Ultrananocrystalline diamond-like carbon (UN-DLC) assembled on epitaxial ZnO film by PLD technique and SIMS Raman Rutherford spectroscopic fingerprint investigation

AbstractNanocomposite materials coating opens up tremendous opportunities in the development of commercial products for household to industrial applications. In this present article, we are reporting the formation of 10‐nm carbon (C) layer underneath the 6‐nm ZnO epitaxial thin‐film grown on simple quarts or Si(100) substrate by pulsed laser deposition. As‐obtained nanocrystalline carbon layers between the Si(100) and ZnO and above ZnO epitaxial film were studied by micro‐Raman, secondary ion mass (SIMS), and resonant Rutherford backscattering (RRBS) spectroscopic methods. The carbon diffusivity analysis revealed that the diffusion at nanoscale is governed predominantly by a nonlinear Fick's law rather than the Soret‐Ludwig law.

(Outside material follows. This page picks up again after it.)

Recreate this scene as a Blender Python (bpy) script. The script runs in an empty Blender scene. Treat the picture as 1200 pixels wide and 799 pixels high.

Quantum diffusion dominates the classical diffusion and carbon diffusivity into ZnO layer and was found to be ~7.8 × 10−12 cm2 s−1. This diffusion explains the doping profiles of ZnO layer up to its surface where carbon packing suggests presence of ultrananocrystalline‐diamond‐like‐carbon (UN‐DLC) thin films revealed by Raman spectroscopy.